2. We herhalen daarom onze reeds eerder geslaakte verzuchting, dat de doopersch-mystieke-subjectivistische tegenstelling van ‘uitwendig’ en ‘inwendig’ toch eindelijk eens mocht ophouden de academies van Amsterdam en (het thans gelijkgeschakelde) Kampen te vergiftigen. De daar doceerende, candidaatsbullen weigerende, of wel in synodeverband schorsende en preekstoel-ontzeggende heeren hebben anders leergeld genoeg betaald in dezen. Een hunner - de dogmaticus der Vrije Universiteit - heeft eens beweerd, dat de ‘inwendige mensch’ alleen voorkwam bij de wedergeborenen. Het oude mystieke lied: het inwendige is vanwege zijn inwendigheid het ware! Maar hij vergiste zich. De Bijbel kent aan alle menschen een uitwendigen èn een inwendigen mensch toe. De uitwendige mensch, d.w.z. de mensch naar de uitwendige zijde, is de mensch, voorzoover hij lichamelijk is. En de inwendige mensch, d.w.z. de mensch naar de inwendige zijde, is de mensch, voorzoover hij geestelijk, dat wil ditmaal zeggen: psychisch is (verstand, wil, gevoel, gemoedsbeweging, etc.) Ook de onherborene heeft dus, evengoed als de wedergeborene, een ‘inwendigen mensch’. Alleen maar: de wedergeborene werd vernieuwd, hij werd een ‘nieuwe mensch’. En hij werd daardoor dan ook vernieuw naar alle zijden. Naar zijn uitwendigen èn naar zijn inwendigen mensch. In die BEIDE komt zijn vernieuwing aan den dag.

Een ander voorbeeld.

Het betreft de roeping van den mensch door het Evangelie.
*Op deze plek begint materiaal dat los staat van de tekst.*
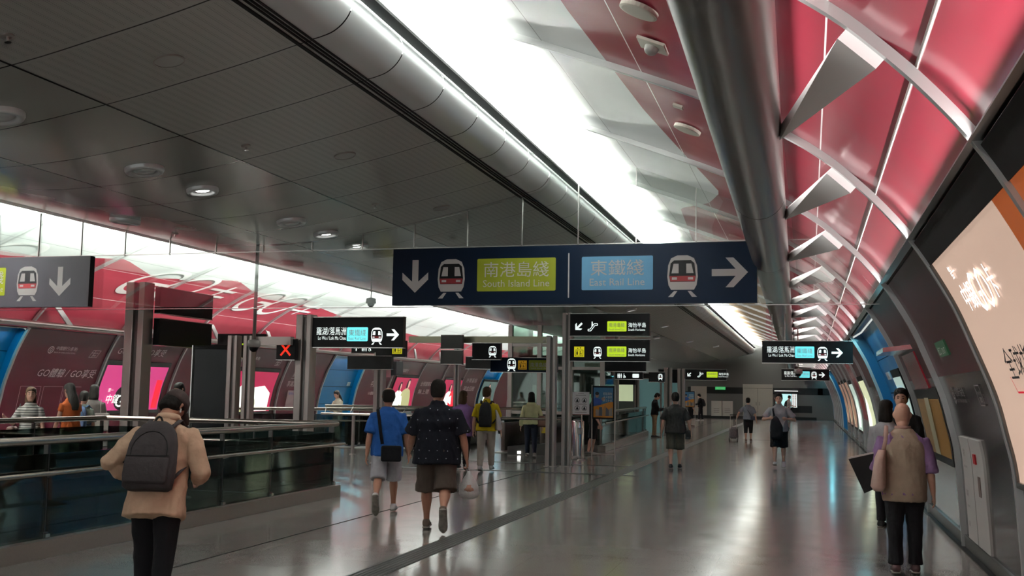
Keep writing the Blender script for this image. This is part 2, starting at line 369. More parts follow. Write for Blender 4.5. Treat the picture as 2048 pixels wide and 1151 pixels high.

Jaren lang is gedoceerd, als ware het DE Gereformeerde leer, dat er tweeërlei roeping is: een uitwendige en een inwendige. De ‘uitwendige roeping’ was dan de naam voor de roeping door het Woord. Maar de ‘inwendige roeping’ heette dan ‘het ware’: dàt was nog eens de roeping door den Geest, die in het hart indrong, en daar de wedergeboorte werkte, waardoor de mensch van binnen uit geroepen werd, en zoo tot nieuw leven kwam, hoorende met het geloofs-gehoor en in het hart geroepen met een onhoorbare Geestes-stem. Weer dus die verheffing van het inwendige boven het uitwendige.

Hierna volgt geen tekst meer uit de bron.